On a related note, it's pretty annoying that the Finnish dynasty names in EUIV appear to be Swedish. Although I did manage to get a Väinämöinen von Hohenzollern as the king of Finland which was pretty awesome.
 
Many of the medieval "Finnish" names are just Swedish names so wouldn't really be appropriate for a Finnish cultured empire.

On a related note, it's pretty annoying that the Finnish dynasty names in EUIV appear to be Swedish. Although I did manage to get a Väinämöinen von Hohenzollern as the king of Finland which was pretty awesome.

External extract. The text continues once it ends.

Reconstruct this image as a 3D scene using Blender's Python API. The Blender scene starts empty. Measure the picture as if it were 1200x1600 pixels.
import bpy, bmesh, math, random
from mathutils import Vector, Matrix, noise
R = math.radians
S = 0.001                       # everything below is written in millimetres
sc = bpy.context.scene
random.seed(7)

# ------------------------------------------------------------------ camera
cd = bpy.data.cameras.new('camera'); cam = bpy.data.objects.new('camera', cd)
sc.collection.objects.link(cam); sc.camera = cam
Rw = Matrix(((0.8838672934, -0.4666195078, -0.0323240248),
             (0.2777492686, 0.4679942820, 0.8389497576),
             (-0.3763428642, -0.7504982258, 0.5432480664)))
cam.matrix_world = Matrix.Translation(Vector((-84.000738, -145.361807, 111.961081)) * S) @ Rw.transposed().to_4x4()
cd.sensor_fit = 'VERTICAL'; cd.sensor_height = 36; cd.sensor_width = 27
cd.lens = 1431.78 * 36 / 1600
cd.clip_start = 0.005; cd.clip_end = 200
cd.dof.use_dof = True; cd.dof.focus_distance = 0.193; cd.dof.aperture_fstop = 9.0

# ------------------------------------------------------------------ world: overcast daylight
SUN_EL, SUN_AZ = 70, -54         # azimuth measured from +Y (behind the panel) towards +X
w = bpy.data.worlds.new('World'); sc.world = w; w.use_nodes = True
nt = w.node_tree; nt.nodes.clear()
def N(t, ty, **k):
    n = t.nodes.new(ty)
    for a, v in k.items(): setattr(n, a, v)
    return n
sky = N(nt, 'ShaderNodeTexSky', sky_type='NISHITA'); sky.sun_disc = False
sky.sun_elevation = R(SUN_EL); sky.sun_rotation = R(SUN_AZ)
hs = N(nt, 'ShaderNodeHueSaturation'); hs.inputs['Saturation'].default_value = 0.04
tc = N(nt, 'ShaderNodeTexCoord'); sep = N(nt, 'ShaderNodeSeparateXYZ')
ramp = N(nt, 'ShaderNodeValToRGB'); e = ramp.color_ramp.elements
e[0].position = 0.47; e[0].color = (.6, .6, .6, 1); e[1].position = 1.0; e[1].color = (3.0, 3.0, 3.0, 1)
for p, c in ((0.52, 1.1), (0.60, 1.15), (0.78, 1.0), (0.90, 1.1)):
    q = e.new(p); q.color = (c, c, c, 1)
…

I certainly wouldn't want any peasant surnames as name of the royal dynasty in EUIV. Some of the names are all right, because those are names of the Finnish noble houses during that era. Others are names of Swedish families whose members had important role in Finnish politics during this era. However I find the choice of the names rather interesting, because some of those families were really important, but there are couple of families whose landownings in Finland were rather insignificant.
 
I certainly wouldn't want any peasant surnames as name of the royal dynasty in EUIV. Some of the names are all right, because those are names of the Finnish noble houses during that era. Others are names of Swedish families whose members had important role in Finnish politics during this era. However I find the choice of the names rather interesting, because some of those families were really important, but there are couple of families whose landownings in Finland were rather insignificant.

Maybe so in EUIV (though still annoying) but those Swedish names are really inappropriate when in CK2 you can have a Finnish kingdom/empire that has never been conquered by Swedes.
 
I've used Valkea. Because Väinö Valkea sounds nice.

All my kings tend to be nicknamed Sword of Perkele, though.
 
Maybe so in EUIV (though still annoying) but those Swedish names are really inappropriate when in CK2 you can have a Finnish kingdom/empire that has never been conquered by Swedes.

If you want old Finnish surnames then you could go with ones which end to suffix -nen. Those exist already in late medieval documents, although there's no proof that those names were hereditary before the 16th century. Or alternatively you can use name based on patronym or location. However those are names of the common folk and while there's nothing wrong with that, the late medieval and early modern Finnish frälse preferred Swedish surnames. So, there's no perfect solution if you want to have medieval Finnish names.
 
If it's inspiration you're looking for here's a nifty page: http://fi.wikipedia.org/wiki/Suomen_muinaisnimet

Those seem pretty legit. I'm using the term "seem" because of the obvious lack of proper sources on many of those lists.

Still, that's something to mull over and draw some ancestral inspiration from.

Oh and a tidbit about suffixes: I've heard that the "-la" suffix in finnish language means "place of-". So ironically the word "Jumala" means "Place of God/Gods". Jumi/Jumal would be the "correct" term for the entity itself.

Petrus Kakuwalde/Kaikewalde could be translated to Petrus Kaukovalta/Kaikkivalta. That's a pretty badass name for a preacher.